WORK TO DO
Scan the material for the word "build", and copy each line where it shows up.

DATASET CONTENT
● ● ● ● ● ● ●

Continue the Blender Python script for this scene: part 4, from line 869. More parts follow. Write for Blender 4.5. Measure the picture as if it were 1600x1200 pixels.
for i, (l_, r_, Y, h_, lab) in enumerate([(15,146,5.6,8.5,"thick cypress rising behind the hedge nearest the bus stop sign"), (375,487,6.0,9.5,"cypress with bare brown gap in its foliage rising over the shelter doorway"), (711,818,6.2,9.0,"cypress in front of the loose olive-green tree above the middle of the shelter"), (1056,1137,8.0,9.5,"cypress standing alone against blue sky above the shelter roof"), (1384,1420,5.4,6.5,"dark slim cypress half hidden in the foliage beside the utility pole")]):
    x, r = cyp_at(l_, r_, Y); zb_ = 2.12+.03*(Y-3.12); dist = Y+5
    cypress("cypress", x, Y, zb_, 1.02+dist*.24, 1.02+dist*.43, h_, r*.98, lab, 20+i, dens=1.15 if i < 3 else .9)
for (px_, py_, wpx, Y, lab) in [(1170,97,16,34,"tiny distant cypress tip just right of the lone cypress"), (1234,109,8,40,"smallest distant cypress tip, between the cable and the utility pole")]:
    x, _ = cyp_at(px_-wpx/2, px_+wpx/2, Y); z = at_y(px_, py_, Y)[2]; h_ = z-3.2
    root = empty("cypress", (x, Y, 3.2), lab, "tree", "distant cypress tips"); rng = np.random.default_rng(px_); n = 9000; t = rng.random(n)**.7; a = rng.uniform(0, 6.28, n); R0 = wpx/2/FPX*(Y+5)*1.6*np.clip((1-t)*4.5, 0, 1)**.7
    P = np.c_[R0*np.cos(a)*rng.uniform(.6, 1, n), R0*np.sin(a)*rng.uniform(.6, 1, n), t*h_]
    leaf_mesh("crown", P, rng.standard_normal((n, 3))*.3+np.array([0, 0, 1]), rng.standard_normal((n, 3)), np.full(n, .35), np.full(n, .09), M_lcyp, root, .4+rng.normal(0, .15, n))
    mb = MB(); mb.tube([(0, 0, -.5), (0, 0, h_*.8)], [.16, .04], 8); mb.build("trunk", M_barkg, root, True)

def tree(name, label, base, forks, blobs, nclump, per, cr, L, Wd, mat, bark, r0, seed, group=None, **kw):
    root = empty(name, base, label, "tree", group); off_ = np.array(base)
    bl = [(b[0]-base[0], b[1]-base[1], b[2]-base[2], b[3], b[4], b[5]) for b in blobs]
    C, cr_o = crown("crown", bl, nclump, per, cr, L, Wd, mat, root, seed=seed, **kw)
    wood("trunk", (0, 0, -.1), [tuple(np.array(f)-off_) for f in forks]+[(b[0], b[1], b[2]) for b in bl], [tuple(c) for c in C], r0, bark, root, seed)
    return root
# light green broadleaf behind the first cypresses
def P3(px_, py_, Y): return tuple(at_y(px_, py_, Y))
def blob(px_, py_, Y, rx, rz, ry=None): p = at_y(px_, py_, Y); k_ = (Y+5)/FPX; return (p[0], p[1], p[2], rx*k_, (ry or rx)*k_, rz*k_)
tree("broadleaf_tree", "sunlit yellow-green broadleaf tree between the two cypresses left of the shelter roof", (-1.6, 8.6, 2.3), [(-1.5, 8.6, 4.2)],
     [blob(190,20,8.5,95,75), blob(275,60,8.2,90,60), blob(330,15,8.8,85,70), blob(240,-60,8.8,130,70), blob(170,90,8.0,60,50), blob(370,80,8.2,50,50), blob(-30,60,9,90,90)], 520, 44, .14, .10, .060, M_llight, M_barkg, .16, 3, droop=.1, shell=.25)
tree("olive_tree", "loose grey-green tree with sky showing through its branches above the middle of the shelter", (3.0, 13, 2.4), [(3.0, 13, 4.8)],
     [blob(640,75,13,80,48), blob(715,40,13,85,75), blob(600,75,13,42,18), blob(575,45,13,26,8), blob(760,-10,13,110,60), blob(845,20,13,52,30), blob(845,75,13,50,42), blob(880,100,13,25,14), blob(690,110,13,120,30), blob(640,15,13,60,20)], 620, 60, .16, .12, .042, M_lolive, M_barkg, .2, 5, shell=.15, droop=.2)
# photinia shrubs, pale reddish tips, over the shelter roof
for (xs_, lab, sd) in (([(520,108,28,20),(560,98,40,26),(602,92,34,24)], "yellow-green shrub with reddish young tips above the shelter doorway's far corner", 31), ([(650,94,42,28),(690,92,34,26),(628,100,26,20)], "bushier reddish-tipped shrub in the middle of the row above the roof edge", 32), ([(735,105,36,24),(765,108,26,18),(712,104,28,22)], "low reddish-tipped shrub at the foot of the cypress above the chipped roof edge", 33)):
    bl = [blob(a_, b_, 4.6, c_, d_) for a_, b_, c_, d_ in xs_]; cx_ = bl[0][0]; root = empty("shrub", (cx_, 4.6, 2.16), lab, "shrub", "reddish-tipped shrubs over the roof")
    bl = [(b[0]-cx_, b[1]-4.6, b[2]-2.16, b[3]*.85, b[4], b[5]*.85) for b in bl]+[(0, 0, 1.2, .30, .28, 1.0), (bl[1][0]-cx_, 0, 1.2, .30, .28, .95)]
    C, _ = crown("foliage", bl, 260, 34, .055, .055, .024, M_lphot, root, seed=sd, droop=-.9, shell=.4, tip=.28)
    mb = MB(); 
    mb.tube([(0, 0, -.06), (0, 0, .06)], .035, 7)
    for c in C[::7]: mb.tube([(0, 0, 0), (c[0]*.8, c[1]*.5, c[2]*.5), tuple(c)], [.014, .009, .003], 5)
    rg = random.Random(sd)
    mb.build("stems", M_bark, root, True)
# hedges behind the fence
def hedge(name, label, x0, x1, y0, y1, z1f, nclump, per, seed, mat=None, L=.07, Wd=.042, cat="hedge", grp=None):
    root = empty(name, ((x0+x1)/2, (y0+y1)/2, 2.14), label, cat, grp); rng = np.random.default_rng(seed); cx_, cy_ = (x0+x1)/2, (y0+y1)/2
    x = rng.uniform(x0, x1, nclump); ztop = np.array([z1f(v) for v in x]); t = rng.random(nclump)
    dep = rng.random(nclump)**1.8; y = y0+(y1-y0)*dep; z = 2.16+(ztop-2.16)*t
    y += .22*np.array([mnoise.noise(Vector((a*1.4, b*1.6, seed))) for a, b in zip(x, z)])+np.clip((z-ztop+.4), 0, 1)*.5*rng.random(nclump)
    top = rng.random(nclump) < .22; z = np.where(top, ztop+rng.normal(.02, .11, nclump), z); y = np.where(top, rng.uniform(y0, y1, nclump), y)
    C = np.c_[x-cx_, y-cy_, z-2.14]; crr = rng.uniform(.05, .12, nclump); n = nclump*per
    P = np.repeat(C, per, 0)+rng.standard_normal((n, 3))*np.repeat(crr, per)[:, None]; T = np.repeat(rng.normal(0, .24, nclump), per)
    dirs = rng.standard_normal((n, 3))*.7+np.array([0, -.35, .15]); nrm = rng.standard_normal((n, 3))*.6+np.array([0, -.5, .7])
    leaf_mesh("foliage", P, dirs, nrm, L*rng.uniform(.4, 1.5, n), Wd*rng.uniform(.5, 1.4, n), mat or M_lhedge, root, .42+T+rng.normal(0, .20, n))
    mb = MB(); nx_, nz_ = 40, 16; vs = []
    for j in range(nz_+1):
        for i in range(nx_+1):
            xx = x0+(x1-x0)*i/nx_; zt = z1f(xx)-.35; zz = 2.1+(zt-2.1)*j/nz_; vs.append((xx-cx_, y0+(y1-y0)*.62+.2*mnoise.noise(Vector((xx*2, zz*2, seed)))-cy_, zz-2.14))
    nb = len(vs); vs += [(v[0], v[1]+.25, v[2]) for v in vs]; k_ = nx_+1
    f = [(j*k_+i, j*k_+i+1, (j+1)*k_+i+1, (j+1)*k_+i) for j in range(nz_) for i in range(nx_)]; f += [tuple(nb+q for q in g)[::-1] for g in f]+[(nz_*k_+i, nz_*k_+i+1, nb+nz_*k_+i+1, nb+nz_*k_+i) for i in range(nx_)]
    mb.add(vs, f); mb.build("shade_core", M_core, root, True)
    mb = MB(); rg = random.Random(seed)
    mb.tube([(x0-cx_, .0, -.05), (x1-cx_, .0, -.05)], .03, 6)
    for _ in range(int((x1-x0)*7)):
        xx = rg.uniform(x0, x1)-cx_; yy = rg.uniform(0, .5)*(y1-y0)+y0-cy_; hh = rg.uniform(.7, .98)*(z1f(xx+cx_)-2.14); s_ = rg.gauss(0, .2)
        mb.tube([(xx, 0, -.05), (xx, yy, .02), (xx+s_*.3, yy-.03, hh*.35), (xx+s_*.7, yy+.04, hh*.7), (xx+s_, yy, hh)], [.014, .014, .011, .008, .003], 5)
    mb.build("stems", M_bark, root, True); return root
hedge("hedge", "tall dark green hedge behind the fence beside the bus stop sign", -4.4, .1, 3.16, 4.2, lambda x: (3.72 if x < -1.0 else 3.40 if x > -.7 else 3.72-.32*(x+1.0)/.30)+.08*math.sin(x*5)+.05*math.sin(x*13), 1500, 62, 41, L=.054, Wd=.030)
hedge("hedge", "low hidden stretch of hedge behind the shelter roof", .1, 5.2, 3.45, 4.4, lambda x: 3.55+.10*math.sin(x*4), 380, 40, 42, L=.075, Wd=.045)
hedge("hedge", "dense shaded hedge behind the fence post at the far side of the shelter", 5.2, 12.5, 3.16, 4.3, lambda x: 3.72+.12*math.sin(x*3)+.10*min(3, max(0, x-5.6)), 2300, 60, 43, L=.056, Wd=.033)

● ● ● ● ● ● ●

THE ANSWER
    mb = MB(); mb.tube([(0, 0, -.5), (0, 0, h_*.8)], [.16, .04], 8); mb.build("trunk", M_barkg, root, True)
    mb.build("stems", M_bark, root, True)
    mb.add(vs, f); mb.build("shade_core", M_core, root, True)
    mb.build("stems", M_bark, root, True); return root